- [The request]: Identify the lines bearing the string "scene" and gather them.

- [Material]:

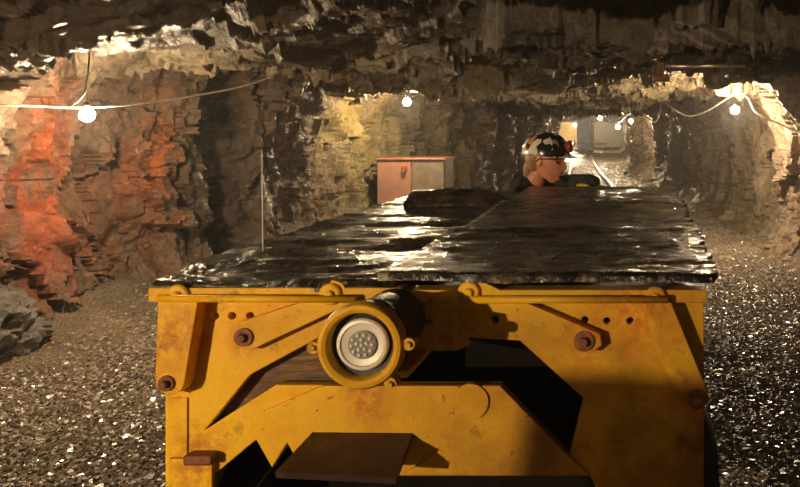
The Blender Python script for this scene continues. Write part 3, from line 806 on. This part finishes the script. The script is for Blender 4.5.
# ------------------------------------------------------------------ person
per = empty('person', (-.80, 5.18, .75), 'person in a black jacket and patterned hard hat sitting behind the deck looking right', 'person')
def skin_obj(verts, edges, radii, sub=1):
    me = bpy.data.meshes.new('s'); me.from_pydata([Vector(v) for v in verts], edges, [])
    o = bpy.data.objects.new('s', me); C.objects.link(o)
    m = o.modifiers.new('k', 'SKIN'); m.use_smooth_shade = True
    for i, r in enumerate(radii):
        sv = me.skin_vertices[0].data[i]; sv.radius = (r, r) if not isinstance(r, tuple) else r; sv.use_root = (i == 0)
    s_ = o.modifiers.new('u', 'SUBSURF'); s_.levels = sub
    dg = bpy.context.evaluated_depsgraph_get(); out = bpy.data.meshes.new_from_object(o.evaluated_get(dg))
    bpy.data.objects.remove(o); return out
def chains(defs):
    v, e, r = [], [], []
    names = {}
    for ch in defs:
        prev = None
        for it in ch:
            if isinstance(it, str): prev = names[it]; continue
            nm, p, rad = it; v.append(p); r.append(rad); k = len(v) - 1
            if nm: names[nm] = k
            if prev is not None: e.append((prev, k))
            prev = k
    return v, e, r
def voxel_join(meshes, vox, smooth=4):
    bm = bmesh.new()
    for m_ in meshes: bm.from_mesh(m_)
    me = bm_mesh(bm); o = bpy.data.objects.new('v', me); C.objects.link(o)
    r = o.modifiers.new('r', 'REMESH'); r.mode = 'VOXEL'; r.voxel_size = vox; r.use_smooth_shade = True
    s_ = o.modifiers.new('s', 'SMOOTH'); s_.iterations = smooth; s_.factor = .5
    dg = bpy.context.evaluated_depsgraph_get(); out = bpy.data.meshes.new_from_object(o.evaluated_get(dg)); bpy.data.objects.remove(o)
    out.polygons.foreach_set('use_smooth', [True] * len(out.polygons)); return out
SH, HIP = Vector((-.765, 5.10, 1.235)), Vector((-.80, 5.18, .80))
HEAD = W(546, 159.5, 4.98)
skel = [
    [('pelvis', HIP, .125), ('waist', (-.80, 5.17, .93), .12), ('chest', (-.785, 5.12, 1.10), .135), ('nb', (-.755, 5.09, 1.235), .075), ('neck', (HEAD.x - .068, 5.0, 1.30), .058), (None, (HEAD.x - .035, 4.985, 1.37), .058)],
    ['nb', (None, (-.775, 5.00, 1.225), .075), ('rs', (-.785, 4.93, 1.195), .062), ('re', (-.62, 4.86, .985), .045), ('rw', (-.42, 4.92, 1.06), .030), ('rp', (-.355, 4.95, 1.08), .036)],
    ['nb', (None, (-.72, 5.19, 1.235), .07), ('ls', (-.68, 5.24, 1.215), .060), ('le', (-.46, 5.16, 1.225), .044), ('lw', (-.29, 5.06, 1.225), .030), ('lp', (-.23, 5.03, 1.212), .036)],
    ['pelvis', (None, (-.72, 5.08, .80), .095), ('rk', (-.36, 5.06, .79), .062), (None, (-.35, 5.06, .6), .052), ('ra', (-.37, 5.06, .40), .038), (None, (-.27, 5.06, .36), .036), (None, (-.20, 5.06, .345), .03)],
    ['pelvis', (None, (-.72, 5.30, .80), .095), ('lk', (-.36, 5.34, .79), .062), (None, (-.35, 5.34, .6), .052), ('la', (-.37, 5.34, .40), .038), (None, (-.27, 5.34, .36), .036), (None, (-.20, 5.34, .345), .03)],
]
body = skin_obj(*chains(skel), 2)
def fingers(palm, fwd, sidev, down):
    out = []
    palm = Vector(palm); fwd = Vector(fwd).normalized(); sv = Vector(sidev).normalized(); dn = Vector(down).normalized()
    for k, (off, ln) in enumerate(((-.026, .070), (-.009, .080), (.009, .076), (.026, .060))):
        b0 = palm + sv * off
        out.append(skin_obj(*chains([[(None, b0, .010), (None, b0 + fwd * .04, .0095), (None, b0 + fwd * (.04 + ln * .4) + dn * .008, .0088), (None, b0 + fwd * (.04 + ln * .7) + dn * .028, .008), (None, b0 + fwd * (.04 + ln * .8) + dn * .048, .007)]]), 1))
    b0 = palm - sv * .022
    out.append(skin_obj(*chains([[(None, b0, .012), (None, b0 - sv * .028 + fwd * .018, .0105), (None, b0 - sv * .04 + fwd * .045 + dn * .012, .0095), (None, b0 - sv * .036 + fwd * .066 + dn * .024, .008)]]), 1))
    return out
hands = fingers((-.23, 5.03, 1.212), (.9, -.25, -.1), (.25, .9, 0), (0, 0, -1)) + fingers((-.355, 4.95, 1.08), (.9, .2, .15), (-.2, .9, 0), (0, 0, -1))
# head: shaped ellipsoid, looking along +X
nu, nv_ = 96, 72
hv = []
for j in range(nv_ + 1):
    th = PI * j / nv_
    for i in range(nu):
        ph = 2 * PI * i / nu
        hv.append((math.sin(th) * math.cos(ph), math.sin(th) * math.sin(ph), math.cos(th)))
hv = np.array(hv); x_, y_, z_ = hv.T
R = np.ones(len(hv))
sx = np.where(x_ > 0, .095, .102); X = x_ * sx; Yh = y_ * .074; Zh = z_ * .122
jaw = np.clip(-z_, 0, 1)
Yh *= 1 - .38 * jaw ** 1.4
X += np.where(x_ > 0, .004 * jaw, 0) + np.where(x_ < 0, .060 * jaw ** 1.2, 0) + .012 * jaw
fr = np.clip(x_, 0, 1)
def gb(yc, zc, wy, wz): return np.exp(-((Yh - yc) / wy) ** 2 - ((Zh - zc) / wz) ** 2) * (x_ > .1)
X += .007 * gb(0, .022, .05, .010)
for s_ in (-1, 1):
    X -= .012 * gb(s_ * .032, .004, .017, .012); X += .006 * gb(s_ * .045, -.028, .02, .018)
nose = np.clip((.008 - Zh) / .048, 0, 1) * np.clip((Zh + .056) / .012, 0, 1)
X += .023 * np.exp(-(Yh / (.009 + .008 * nose)) ** 2) * nose * (x_ > .3) + .006 * gb(0, .0, .007, .016)
X += .007 * gb(0, -.062, .024, .006) + .007 * gb(0, -.074, .022, .006) - .005 * gb(0, -.086, .03, .006) + .012 * gb(0, -.104, .024, .018)
hf = []
for j in range(nv_):
    for i in range(nu):
        hf.append((j * nu + i, j * nu + (i + 1) % nu, (j + 1) * nu + (i + 1) % nu, (j + 1) * nu + i))
tilt = Matrix.Translation(HEAD) @ Matrix.Rotation(math.radians(-12), 4, 'Z') @ Matrix.Rotation(math.radians(3), 4, 'Y') @ Matrix.Scale(1.18, 4)
hm = np_mesh(np.stack([X, Yh, Zh], 1), hf[::-1]); hm.transform(tilt)
ears = []
for s_ in (-1, 1):
    bm = bmesh.new(); bmesh.ops.create_uvsphere(bm, u_segments=16, v_segments=12, radius=1)
    bmesh.ops.transform(bm, matrix=tilt @ Matrix.Translation((-.012, s_ * .073, -.006)) @ Matrix.Rotation(s_ * .35, 4, 'Z') @ Matrix.Diagonal((.017, .009, .030, 1)), verts=bm.verts); ears.append(bm_mesh(bm))
bmo = voxel_join([body, hm] + hands + ears, .0045, 2)
per_body = link('body', bmo, per, M['skin'])
# clothes
jk = [
    [('w', (-.80, 5.18, .80), .150), (None, (-.80, 5.17, .93), .150), (None, (-.785, 5.12, 1.10), .165), ('nb', (-.755, 5.09, 1.225), .10), (None, (-.735, 5.055, 1.285), .080)],
    ['nb', (None, (-.775, 5.00, 1.225), .095), ('rs', (-.79, 4.93, 1.19), .080), (None, (-.62, 4.86, .985), .062), (None, (-.44, 4.915, 1.05), .045)],
    ['nb', (None, (-.72, 5.19, 1.235), .09), ('ls', (-.68, 5.24, 1.21), .075), (None, (-.57, 5.21, 1.225), .074), (None, (-.46, 5.15, 1.245), .070), (None, (-.29, 5.07, 1.25), .066)]]
jm = voxel_join([skin_obj(*chains(jk), 2)], .008, 6)
v = np.zeros(len(jm.vertices) * 3, np.float32); jm.vertices.foreach_get('co', v); v = v.reshape(-1, 3)
nrm = np.zeros(len(jm.vertices) * 3, np.float32); jm.vertices.foreach_get('normal', nrm); nrm = nrm.reshape(-1, 3)
v = v + nrm * (.010 * ridged(v.astype(float) * np.array([16, 16, 10]), 2, 5))[:, None].astype(np.float32) * .8
jm.vertices.foreach_set('co', v.astype(np.float32).ravel())
link('jacket', jm, per, M['jacket'])
tr = [[('p', (-.80, 5.18, .80), .145), (None, (-.70, 5.08, .80), .105), (None, (-.36, 5.06, .79), .078), (None, (-.35, 5.06, .6), .068), (None, (-.37, 5.06, .45), .060)],
      ['p', (None, (-.70, 5.30, .80), .105), (None, (-.36, 5.34, .79), .078), (None, (-.35, 5.34, .6), .068), (None, (-.37, 5.34, .45), .060)]]
link('trousers', voxel_join([skin_obj(*chains(tr), 2)], .012, 4), per, M['trousers'])
for yy in (5.06, 5.34):
    link('boot', voxel_join([skin_obj(*chains([[(None, (-.37, yy, .50), .060), (None, (-.37, yy, .38), .055), (None, (-.28, yy, .36), .050), (None, (-.17, yy, .35), .042)]]), 2)], .008, 2), per, M['boot'])
# glove cuff, yellow
bm = bmesh.new(); add_tube(bm, [(-.42, 5.0, 1.245), (-.37, 4.975, 1.24), (-.31, 4.965, 1.225)], [.022, .026, .018], 12); link('yellow_cuff', bm_mesh(bm, True), per, M['yellow_cuff'])
# hair under the hat, tied at the nape
bm = bmesh.new()
bmesh.ops.create_uvsphere(bm, u_segments=32, v_segments=24, radius=1)
bmesh.ops.transform(bm, matrix=tilt @ Matrix.Translation((-.052, 0, .012)) @ Matrix.Diagonal((.060, .077, .085, 1)), verts=bm.verts)
m1 = bm_mesh(bm)
m2 = skin_obj(*chains([[(None, HEAD + Vector((-.085, 0, -.01)), .035), (None, HEAD + Vector((-.115, .0, -.05)), .034), (None, HEAD + Vector((-.118, .01, -.11)), .026), (None, HEAD + Vector((-.10, .02, -.15)), .014)]]), 1)
link('hair', voxel_join([m1, m2], .006, 2), per, M['hair'])
# glasses
bm = bmesh.new()
for s_ in (-1, 1):
    ring = [tilt @ Vector((.090 - .012 * abs(math.cos(a) + s_ * 1) * .5 , s_ * .033 + .026 * math.cos(a), .003 + .019 * math.sin(a))) for a in [2 * PI * k / 20 for k in range(21)]]
    add_tube(bm, ring, .0042, 6)
    add_tube(bm, [tilt @ Vector((.080, s_ * .060, .008)), tilt @ Vector((.04, s_ * .079, .008)), tilt @ Vector((-.012, s_ * .080, .006)), tilt @ Vector((-.028, s_ * .078, -.010))], .005, 6)
add_tube(bm, [tilt @ Vector((.098, -.008, .006)), tilt @ Vector((.102, 0, .008)), tilt @ Vector((.098, .008, .006))], .003, 6)
link('glasses', bm_mesh(bm, True), per, M['frame'])
# hard hat: shell, brim, lamp
bm = bmesh.new()
nu = 48; rows = 16; rings = []
for j in range(rows + 1):
    th = (PI / 2) * (1 - j / rows)          # from rim up
    ring = []
    for i in range(nu):
        a = 2 * PI * i / nu
        rx = .126 if math.cos(a) > 0 else .130
        up = max(0, math.cos(th))
        ridge_ = .004 * math.exp(-(math.sin(a) * math.sin(th) / .16) ** 2)
        ring.append(bm.verts.new((rx * math.cos(a) * (math.sin(th) ** .75), .108 * math.sin(a) * (math.sin(th) ** .75), .028 + (.112 + ridge_) * up)))
    rings.append(ring)
for a, b in zip(rings, rings[1:]):
    for k in range(nu): bm.faces.new((a[k], a[(k + 1) % nu], b[(k + 1) % nu], b[k]))
bmesh.ops.remove_doubles(bm, verts=bm.verts, dist=.0008)
bmesh.ops.transform(bm, matrix=tilt, verts=bm.verts)
hm_ = bm_mesh(bm, True)
hel = link('hard_hat', hm_, per, M['helmet']); hel['label'] = 'black and white patterned hard hat'
def hchild(name, bm, mat, smooth=True):
    o = link(name, bm_mesh(bm, smooth), hel, mat); o.matrix_parent_inverse = Matrix.Identity(4); return o
bm = bmesh.new(); inner, outer, low = [], [], []
for i in range(nu):
    a = 2 * PI * i / nu; ext = .012 + .030 * max(0, math.cos(a)) ** 2
    inner.append(bm.verts.new(tilt @ Vector((.124 * math.cos(a), .104 * math.sin(a), .036))))
    outer.append(bm.verts.new(tilt @ Vector(((.128 + ext) * math.cos(a), (.108 + ext * .6) * math.sin(a), .024 - .006 * max(0, math.cos(a))))))
    low.append(bm.verts.new(tilt @ Vector((.120 * math.cos(a), .100 * math.sin(a), .024))))
for k in range(nu):
    k2 = (k + 1) % nu
    bm.faces.new((inner[k], inner[k2], outer[k2], outer[k])); bm.faces.new((outer[k], outer[k2], low[k2], low[k])); bm.faces.new((low[k], low[k2], inner[k2], inner[k]))
hchild('hat_brim', bm, M['helmet'])
bm = bmesh.new(); p = tilt @ Vector((.108, -.008, .078)); ax = (tilt.to_3x3() @ Vector((1, 0, -.05))).normalized()
add_lathe(bm, [(.016, 0), (.030, .006), (.037, .018), (.037, .036), (.033, .040), (.001, .040)], p, ax, 28); hchild('cap_lamp', bm, M['red_lens'])

# ------------------------------------------------------------------ camera, world, view
cd = bpy.data.cameras.new('camera'); cam = bpy.data.objects.new('camera', cd); C.objects.link(cam)
cam.location = (0, 0, EYE); cam.rotation_euler = (PI / 2, 0, 0)
cd.sensor_width = 36; cd.lens = 36 * F / 800; cd.shift_x = (400 - CX) / 800; cd.shift_y = -(243.5 - CY) / 800
cd.clip_start = .05; cd.clip_end = 200
bpy.context.scene.camera = cam
w = bpy.data.worlds.new('world'); bpy.context.scene.world = w; w.use_nodes = True
w.node_tree.nodes['Background'].inputs[0].default_value = (1, .8, .6, 1); w.node_tree.nodes['Background'].inputs[1].default_value = .004
vn = w.node_tree.nodes.new('ShaderNodeVolumeScatter'); vn.inputs['Density'].default_value = .0035; vn.inputs['Anisotropy'].default_value = .5
w.node_tree.links.new(vn.outputs[0], w.node_tree.nodes['World Output'].inputs['Volume'])
vs = bpy.context.scene.view_settings
vs.view_transform = 'Standard'; vs.look = 'None'; vs.gamma = 1; vs.use_curve_mapping = False; vs.exposure = 1.15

- [Exercise output]:
The Blender Python script for this scene continues. Write part 3, from line 806 on. This part finishes the script. The script is for Blender 4.5.
bpy.context.scene.camera = cam
w = bpy.data.worlds.new('world'); bpy.context.scene.world = w; w.use_nodes = True
vs = bpy.context.scene.view_settings